Ricky Irvine

Love of work

In a recent meeting I was asked what I love about the web. My mind went blank. Or, rather, I could only think of what I didn’t like about the web. So, I began with “Hmm,” a pause, and “well, I can tell you what a I hate about the web.”

This consisted of recounting how computers and the internet so often pull me away from other real life pursuits (we can put aside for now the discussion of my self-discipline deficiency). I sit in front of my computer more than an open book; more than on my bike in front of an open road.

So much reliance has been given the social web and mobile devices for instant communication that a hand-written letter — something I think most people would surely cherish — has quite nearly been rendered obsolete. “But,” I continued, “there’s so much to love about the web, too. It can bring people together where it was otherwise not possible.” I hate it and I love it.

In my handful of years involved with the designing and building of websites, I have been learning that love of work, as defined by perpetual, unending joy and curiosity, is not sustainable. We are, however, encouraged and told by the industry and peers that anything otherwise isn’t enough, or actually insufficient for the job. I spend a lot of time reading the latest websites and keeping up with the industry’s latest, but I often grow weary from it. It never stops, and it doesn’t appear that it ever will (which is actually good for the development of the web, a necessity for any industry I suspect).

Obviously, with any line of work, there will be industry changes to be made aware of and keep up with. I do not argue against this. But graphic design on the web has turned much into anything but graphic design. I would not say it is now ‘science’ where it was once ‘art’ because graphic design has always been, in print and on web, a balance of both science and art.

Please don’t mistake me for someone who ‘doesn’t get it’. I understand the web all too well. I understand it’s a completely different medium than its predecessors. I understand that there are completely different sets of technical matter and accessibilities to keep in mind when designing and building.

But that’s not what I’m talking about here. What I’m talking about is that, for all the good the web is said to bring (and has indeed already brought), there are just as many downsides. And right now, and perhaps for a while now, it’s on my mind that web designers at large have been more concerned with getting things ‘right’ according to technical standards rather than making things that are a sheer pleasure to look at and use.

I’ll offer a vague analogy: A window frame can be beautiful, but the purpose of a window frame is to frame a picture of what is beyond it, yonder.
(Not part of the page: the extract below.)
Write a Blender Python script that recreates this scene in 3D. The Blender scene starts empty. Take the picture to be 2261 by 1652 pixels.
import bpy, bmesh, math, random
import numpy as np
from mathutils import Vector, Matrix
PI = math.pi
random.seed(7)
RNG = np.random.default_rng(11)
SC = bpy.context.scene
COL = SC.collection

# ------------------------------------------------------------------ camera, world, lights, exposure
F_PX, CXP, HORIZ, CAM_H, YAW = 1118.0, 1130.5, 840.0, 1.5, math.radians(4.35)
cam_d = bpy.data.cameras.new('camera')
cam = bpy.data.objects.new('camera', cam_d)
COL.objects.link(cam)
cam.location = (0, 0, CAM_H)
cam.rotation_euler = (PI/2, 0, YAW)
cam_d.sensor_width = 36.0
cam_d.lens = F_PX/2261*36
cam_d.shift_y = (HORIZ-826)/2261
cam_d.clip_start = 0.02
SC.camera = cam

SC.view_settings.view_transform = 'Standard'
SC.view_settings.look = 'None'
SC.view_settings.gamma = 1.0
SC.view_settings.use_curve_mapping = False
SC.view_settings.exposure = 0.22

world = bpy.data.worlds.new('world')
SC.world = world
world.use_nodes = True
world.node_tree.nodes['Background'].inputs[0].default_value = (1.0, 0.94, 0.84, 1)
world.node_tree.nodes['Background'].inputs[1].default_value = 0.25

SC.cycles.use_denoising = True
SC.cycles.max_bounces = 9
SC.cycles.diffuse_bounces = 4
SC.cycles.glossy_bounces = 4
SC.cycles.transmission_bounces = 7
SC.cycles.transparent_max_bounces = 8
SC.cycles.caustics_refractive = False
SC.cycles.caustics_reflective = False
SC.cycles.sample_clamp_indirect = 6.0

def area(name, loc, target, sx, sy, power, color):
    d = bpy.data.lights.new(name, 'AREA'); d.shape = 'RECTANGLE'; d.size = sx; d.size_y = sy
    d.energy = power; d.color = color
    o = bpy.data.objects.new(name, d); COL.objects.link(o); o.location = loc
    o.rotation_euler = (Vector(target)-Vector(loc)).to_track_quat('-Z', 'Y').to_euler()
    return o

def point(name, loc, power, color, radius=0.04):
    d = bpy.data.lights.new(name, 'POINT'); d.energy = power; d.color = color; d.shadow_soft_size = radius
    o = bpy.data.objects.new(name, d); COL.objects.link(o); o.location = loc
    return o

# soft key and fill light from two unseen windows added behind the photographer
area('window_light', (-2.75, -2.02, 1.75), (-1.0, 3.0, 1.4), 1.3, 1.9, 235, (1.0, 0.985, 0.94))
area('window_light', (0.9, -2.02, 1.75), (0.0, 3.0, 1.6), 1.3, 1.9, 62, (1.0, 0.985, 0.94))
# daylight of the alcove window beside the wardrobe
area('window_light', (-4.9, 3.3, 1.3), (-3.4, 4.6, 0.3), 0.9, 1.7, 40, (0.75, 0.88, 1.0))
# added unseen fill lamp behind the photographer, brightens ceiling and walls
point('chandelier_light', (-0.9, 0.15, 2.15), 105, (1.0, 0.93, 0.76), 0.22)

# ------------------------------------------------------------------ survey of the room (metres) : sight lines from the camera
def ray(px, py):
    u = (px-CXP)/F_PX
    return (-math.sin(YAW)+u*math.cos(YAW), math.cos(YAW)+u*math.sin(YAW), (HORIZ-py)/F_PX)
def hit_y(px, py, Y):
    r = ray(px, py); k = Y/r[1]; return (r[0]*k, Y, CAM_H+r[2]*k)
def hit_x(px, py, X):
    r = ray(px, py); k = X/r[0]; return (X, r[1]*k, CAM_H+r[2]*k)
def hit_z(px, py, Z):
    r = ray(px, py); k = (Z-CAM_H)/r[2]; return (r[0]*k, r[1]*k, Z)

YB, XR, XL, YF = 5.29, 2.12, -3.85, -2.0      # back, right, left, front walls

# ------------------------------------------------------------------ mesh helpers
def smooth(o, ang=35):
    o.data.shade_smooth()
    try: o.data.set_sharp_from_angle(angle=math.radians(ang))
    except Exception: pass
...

I suppose you could say there are only so many ways to design a book. There are some things you just can’t change. We read left to right, top to bottom. We start at page 1 and continue through the last. And there are definitely similar laws of design on the web. I try to keep this in mind when I see website after website of the same format (my own!), but I can’t help longing for something different. A different focus. A different perspective.